Una filípica es una invectiva. El término procede de los discursos que el orador ateniense Demóstenes pronunció en Atenas entre el 351 y el 341 a. C. exhortando a los atenienses y al resto de los griegos a unirse y resistir la amenaza de Filipo II de Macedonia.
Estas ácidas diatribas y la palabra que se acuñó para denominarlas han contribuido a la fama eterna de Filipo de Macedonia, a quien no le faltaban títulos para dicha fama, aunque sólo fuera porque tuvo un hijo llamado Alejandro Magno.
El latín orationes philippicae era la traducción del correspondiente philíppikoi lógoi. En Roma este género tuvo también una fecunda trayectoria. Las filípicas más famosas pronunciadas en Roma fueron las que Cicerón le dedicó a Marco Antonio entre el 44 y el 43 a. C. A este último no le debieron complacer demasiado los dardos oratorios de Cicerón, lo que ayuda a explicar las razones por las que Marco Antonio ordenó que le cortaran la cabeza a Cicerón en su villa de Tusculum.
Una filípica, pues, es una invectiva. Un rapapolvo, vamos. Philippic en inglés es «to give somebody a dressing-down», es decir «echarle a alguien una reprimenda», y es que tanto Demóstenes como Cicerón echaron un buen rapapolvo a los protagonistas de sus invectivas.

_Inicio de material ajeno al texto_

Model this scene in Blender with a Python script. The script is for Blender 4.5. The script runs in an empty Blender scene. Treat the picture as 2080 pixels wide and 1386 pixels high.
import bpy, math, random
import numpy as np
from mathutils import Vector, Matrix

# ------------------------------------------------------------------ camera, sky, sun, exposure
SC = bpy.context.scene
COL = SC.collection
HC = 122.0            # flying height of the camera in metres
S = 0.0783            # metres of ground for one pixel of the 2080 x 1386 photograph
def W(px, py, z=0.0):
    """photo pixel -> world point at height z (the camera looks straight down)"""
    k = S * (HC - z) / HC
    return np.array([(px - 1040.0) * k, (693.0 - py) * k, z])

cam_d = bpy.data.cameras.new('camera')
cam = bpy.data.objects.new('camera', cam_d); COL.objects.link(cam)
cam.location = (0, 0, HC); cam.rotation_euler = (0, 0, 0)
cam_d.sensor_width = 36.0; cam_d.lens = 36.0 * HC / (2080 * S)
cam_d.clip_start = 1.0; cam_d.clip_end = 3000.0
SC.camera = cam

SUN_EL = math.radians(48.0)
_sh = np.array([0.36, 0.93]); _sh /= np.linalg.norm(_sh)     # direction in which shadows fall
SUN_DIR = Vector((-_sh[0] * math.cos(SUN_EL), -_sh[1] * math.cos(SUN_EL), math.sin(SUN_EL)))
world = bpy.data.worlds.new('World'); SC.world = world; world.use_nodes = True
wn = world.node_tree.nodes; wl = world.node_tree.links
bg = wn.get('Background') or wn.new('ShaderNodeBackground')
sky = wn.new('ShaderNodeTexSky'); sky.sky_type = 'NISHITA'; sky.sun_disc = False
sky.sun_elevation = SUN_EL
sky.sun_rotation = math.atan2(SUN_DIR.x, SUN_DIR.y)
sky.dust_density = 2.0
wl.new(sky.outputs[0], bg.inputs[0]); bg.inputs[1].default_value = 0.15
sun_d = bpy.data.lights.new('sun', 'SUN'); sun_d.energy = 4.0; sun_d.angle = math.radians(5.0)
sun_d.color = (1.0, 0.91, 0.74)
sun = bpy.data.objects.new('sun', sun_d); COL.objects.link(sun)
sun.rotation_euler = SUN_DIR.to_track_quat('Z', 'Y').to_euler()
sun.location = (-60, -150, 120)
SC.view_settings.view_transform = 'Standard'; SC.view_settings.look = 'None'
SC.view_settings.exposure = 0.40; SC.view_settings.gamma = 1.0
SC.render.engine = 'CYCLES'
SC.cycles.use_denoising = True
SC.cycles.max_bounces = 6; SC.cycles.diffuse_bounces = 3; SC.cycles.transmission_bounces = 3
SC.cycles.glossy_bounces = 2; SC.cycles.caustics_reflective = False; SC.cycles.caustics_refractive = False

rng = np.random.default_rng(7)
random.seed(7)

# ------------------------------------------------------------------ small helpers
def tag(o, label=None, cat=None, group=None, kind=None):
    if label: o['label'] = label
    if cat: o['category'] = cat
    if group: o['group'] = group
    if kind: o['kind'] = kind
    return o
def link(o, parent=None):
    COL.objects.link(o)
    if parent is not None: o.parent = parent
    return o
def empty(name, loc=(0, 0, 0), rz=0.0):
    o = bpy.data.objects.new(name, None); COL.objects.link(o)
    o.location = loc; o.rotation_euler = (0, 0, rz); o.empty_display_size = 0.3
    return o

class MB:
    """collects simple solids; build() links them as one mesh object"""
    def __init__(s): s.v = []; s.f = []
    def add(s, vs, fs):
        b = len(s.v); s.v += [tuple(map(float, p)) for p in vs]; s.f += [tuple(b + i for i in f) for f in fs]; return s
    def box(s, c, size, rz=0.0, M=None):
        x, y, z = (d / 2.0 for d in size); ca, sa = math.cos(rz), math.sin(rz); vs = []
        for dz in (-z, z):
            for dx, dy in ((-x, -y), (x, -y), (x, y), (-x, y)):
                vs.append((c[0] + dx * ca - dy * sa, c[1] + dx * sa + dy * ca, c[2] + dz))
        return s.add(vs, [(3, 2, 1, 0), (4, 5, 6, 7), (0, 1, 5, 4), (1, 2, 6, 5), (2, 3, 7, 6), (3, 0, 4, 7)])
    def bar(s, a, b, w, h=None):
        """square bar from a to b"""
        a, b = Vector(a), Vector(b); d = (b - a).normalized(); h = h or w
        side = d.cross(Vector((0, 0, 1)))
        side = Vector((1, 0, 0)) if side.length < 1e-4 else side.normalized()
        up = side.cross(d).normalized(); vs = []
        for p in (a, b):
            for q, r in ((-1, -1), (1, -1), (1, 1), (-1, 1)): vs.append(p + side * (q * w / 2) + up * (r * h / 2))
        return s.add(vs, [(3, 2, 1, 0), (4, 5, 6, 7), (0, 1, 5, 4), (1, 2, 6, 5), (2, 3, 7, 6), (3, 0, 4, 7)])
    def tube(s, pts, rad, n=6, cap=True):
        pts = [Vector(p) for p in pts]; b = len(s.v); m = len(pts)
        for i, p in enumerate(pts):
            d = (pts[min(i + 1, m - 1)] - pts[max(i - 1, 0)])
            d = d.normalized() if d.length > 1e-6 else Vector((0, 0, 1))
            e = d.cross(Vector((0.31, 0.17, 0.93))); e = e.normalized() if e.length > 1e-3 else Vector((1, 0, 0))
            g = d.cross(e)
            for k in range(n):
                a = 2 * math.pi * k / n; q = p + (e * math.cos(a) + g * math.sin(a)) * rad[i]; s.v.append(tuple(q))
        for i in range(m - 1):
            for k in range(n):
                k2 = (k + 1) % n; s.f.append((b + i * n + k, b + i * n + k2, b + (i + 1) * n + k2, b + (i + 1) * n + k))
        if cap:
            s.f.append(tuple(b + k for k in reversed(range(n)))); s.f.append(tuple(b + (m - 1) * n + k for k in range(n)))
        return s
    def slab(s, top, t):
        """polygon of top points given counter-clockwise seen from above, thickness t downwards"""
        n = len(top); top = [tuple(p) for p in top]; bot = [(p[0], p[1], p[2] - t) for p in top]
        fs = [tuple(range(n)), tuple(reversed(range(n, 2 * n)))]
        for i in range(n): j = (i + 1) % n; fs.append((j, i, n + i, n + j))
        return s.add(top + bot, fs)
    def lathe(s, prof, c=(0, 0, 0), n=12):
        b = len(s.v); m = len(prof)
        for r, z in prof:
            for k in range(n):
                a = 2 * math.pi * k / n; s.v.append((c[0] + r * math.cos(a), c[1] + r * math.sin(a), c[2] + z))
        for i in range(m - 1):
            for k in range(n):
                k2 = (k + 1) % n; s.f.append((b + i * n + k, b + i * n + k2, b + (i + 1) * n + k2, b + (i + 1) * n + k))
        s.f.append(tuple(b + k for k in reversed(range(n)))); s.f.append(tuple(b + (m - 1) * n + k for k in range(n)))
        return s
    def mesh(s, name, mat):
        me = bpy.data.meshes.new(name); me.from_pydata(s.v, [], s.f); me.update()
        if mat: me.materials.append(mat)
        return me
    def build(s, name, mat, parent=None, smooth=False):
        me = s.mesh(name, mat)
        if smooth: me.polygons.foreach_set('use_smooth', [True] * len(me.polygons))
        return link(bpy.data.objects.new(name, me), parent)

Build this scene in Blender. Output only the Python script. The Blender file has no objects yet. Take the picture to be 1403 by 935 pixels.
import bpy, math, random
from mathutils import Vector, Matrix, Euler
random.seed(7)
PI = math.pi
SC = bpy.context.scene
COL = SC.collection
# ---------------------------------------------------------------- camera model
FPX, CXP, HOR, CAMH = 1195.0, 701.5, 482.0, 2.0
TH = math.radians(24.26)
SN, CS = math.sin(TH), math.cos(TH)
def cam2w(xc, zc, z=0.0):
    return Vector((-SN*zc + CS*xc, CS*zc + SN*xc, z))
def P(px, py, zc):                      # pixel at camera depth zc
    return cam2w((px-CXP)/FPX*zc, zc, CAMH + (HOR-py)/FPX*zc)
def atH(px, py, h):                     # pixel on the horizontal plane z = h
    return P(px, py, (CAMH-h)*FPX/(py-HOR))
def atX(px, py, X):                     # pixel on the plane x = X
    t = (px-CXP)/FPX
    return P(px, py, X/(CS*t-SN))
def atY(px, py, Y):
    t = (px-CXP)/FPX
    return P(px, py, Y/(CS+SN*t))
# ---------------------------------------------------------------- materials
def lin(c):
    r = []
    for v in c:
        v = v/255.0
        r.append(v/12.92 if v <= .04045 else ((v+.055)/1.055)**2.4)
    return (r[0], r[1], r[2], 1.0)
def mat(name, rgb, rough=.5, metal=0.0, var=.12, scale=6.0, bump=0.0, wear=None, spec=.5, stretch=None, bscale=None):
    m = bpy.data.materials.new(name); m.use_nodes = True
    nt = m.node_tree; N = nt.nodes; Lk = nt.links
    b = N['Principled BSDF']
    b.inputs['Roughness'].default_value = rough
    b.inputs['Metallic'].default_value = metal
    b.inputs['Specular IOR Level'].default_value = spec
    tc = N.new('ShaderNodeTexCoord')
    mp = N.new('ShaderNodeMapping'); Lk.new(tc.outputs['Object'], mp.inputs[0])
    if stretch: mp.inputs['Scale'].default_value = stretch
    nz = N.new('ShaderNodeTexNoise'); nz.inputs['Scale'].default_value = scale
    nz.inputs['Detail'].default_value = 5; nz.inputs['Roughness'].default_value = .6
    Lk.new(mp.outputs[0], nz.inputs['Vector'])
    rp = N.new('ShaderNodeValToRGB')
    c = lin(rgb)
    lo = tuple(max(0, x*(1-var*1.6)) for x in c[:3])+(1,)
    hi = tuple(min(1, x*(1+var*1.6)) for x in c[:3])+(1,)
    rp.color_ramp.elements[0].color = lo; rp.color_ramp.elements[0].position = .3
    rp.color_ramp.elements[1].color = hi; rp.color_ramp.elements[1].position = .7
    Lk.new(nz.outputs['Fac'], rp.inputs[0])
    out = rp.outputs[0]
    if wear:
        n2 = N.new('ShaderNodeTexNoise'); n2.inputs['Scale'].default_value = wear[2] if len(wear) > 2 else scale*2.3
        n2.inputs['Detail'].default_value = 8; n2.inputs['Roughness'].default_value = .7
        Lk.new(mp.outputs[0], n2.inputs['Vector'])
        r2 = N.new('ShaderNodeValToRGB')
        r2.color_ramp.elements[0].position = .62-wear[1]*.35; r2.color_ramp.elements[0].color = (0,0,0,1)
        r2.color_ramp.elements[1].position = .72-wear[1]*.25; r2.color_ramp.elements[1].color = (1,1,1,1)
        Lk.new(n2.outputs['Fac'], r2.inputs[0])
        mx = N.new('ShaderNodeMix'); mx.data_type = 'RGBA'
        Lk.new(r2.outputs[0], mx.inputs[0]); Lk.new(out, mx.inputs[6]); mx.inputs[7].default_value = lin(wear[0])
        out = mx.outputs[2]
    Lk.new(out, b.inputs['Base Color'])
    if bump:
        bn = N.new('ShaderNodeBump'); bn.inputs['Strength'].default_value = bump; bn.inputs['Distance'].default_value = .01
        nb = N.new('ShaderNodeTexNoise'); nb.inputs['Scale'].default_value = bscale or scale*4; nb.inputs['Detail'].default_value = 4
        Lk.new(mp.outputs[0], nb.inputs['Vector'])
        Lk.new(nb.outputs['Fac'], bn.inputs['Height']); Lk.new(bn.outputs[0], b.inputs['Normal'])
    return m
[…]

Pero filípica, etimológicamente, también podría ser «lo relativo a los Felipes», esto es «lo relativo al que ama los caballos». Una aclaración preliminar para comprender esta frase a bote pronto tan extraña. Filipo, «Felipe» en español y desde los tiempos de Felipe el Hermoso nombre de reyes en España, significa precisamente «amante del caballo». El primer griego que recibió ese nombre a buen seguro se caracterizaba por su estrecha relación con el noble bruto.
El gran Quevedo de vez en cuando decidía hacerse el hara-kiri y asegurarse unas vacaciones pagadas en San Marcos de León, que no era precisamente un parador, haciendo lo que mejor se le daba: tomar papel y cálamo para escribir, precisamente, una filípica contra Felipe IV, a quien llamaba, no sin cierta sorna “El gran Filipo, nuestro señor”.
El castaño de Indias es un tipo de castaño, pero no procede de Las Indias, ni de las orientales ni de las occidentales. Su hábitat originario era Europa sudoriental, sobre todo la península de los Balcanes. El nombre científico de esta especie es Aesculus Hippocastanum, literalmente «castaño del caballo» (en inglés se lo conoce como Horse-Chesnut). Los griegos —y más tarde los pueblos germánicos— no le dieron este nombre porque utilizaran sus castañas como alimento de los caballos domesticados, como sugiere la etimología popular de la palabra. El uso del término «caballo» en su nombre hace referencia a que eran incomestibles debido a su dureza. Vamos, que esas castañas no se las comen ni los caballos, que ya es decir.
Una última filípica, la que le echaron los aqueos a los troyanos con el regalo que se sacó Atenea de su magín para brindárselo al astuto Odiseo, el de múltiples recursos. Esta filípica, es ocioso decirlo, no fue una filípica al uso, pues no la constituyeron palabras sino hechos: en concreto un hecho llamado por Homero doureios hippos, «el caballo de madera» conocido por la posteridad como Caballo de Troya, que pondría fin al reino de Príamo y daría comienzo a la odisea de Eneas y los suyos. Pero esta ya es otra historia, aunque su catalizador fue una filípica un tanto especial.